| Like others in the thread have said, the question could have been phrased more precisely. Technically you are misreading it but in an annoying and trivial way. What the problem is really saying is this: 1) You have a large collection of families with two kids of varying genders. 2) You draw one of them at random. At this point, your only estimate of P(2 girls) is 0.25. 3) Someone tells you that the family you drew has at least one girl. 4) This extra information changes your probability estimate because the possibility of two boys has been ruled out; the naive 1/4 estimate is refined to 1/3. The way you are interpreting it is this: 1) You have a large collection of families with two kids, at least one of whom is a girl. 2) Then the probability that the other child is a girl is clearly 50%. As a reminder this is how the original post phrased the question: Here's the problem: a family has two children. You're told that at least one of them is a girl. What's the probability both are girls?
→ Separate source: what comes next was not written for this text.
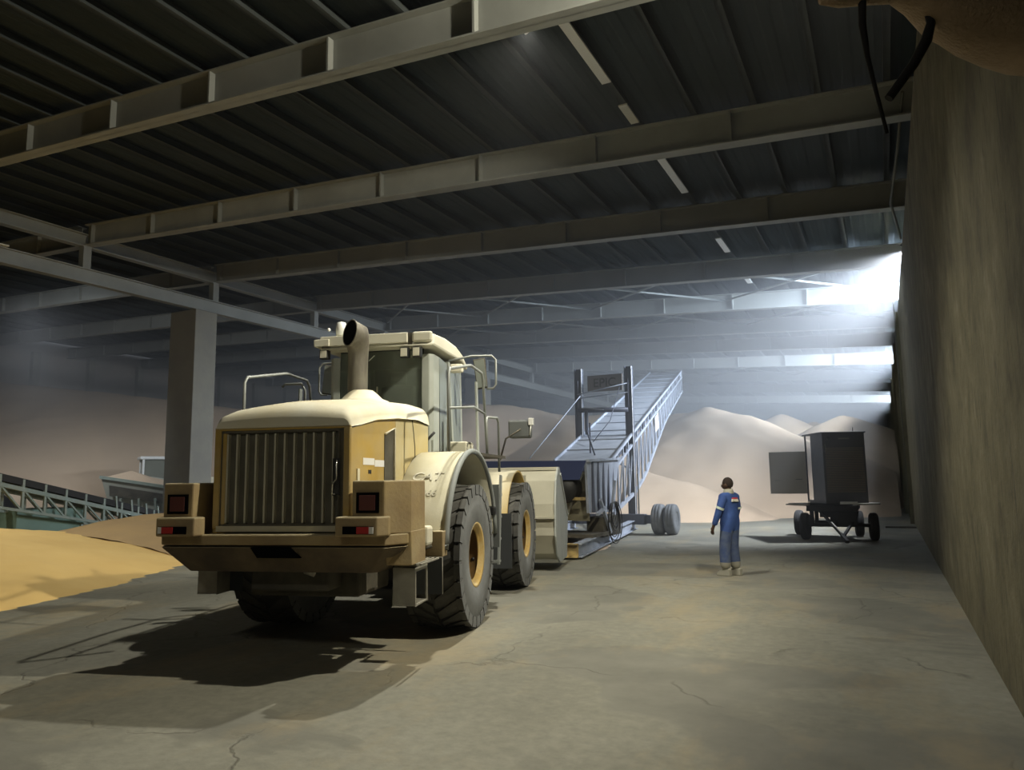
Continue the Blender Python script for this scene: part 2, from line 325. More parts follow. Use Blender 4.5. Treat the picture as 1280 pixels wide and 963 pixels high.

This is just too vague and admits both interpretations, they needed to be more specific about where the family "came from." That's why Monty Hall is a better illustration: it starts with you explicitly choosing a door at random. Here the family has been chosen at random from the pool of families with two children, but that's totally unclear. |
So, in the original: "a family has two children. You're told at least one of them is a girl." What are the possible states? Well, assume first born is the girl, then you have 50% that the next is a girl. Then, assume that the first born was a boy, then there is no chance and the second born is the girl that you know of. So, at 50/50 on those chances, you have 50% chance of having a 50% chance, or a 50% chance of it being 0. I can't see how to combine those to get 1/3. :(
And the Monty Hall explicitly covers the case that a decision is made on which door is shown to you. I don't see any similar framing to this problem. Yes, the total states are GB, BG, GG, but only if you treat GG in such a way that either BG or GB was not a possible state. (That is, using G for girl that you know of, and g for unknown, then possible states are GB, Gg, gG, BG. There is no version of Bg or gB that is possible, so to treat those as equal strikes me as problematic.)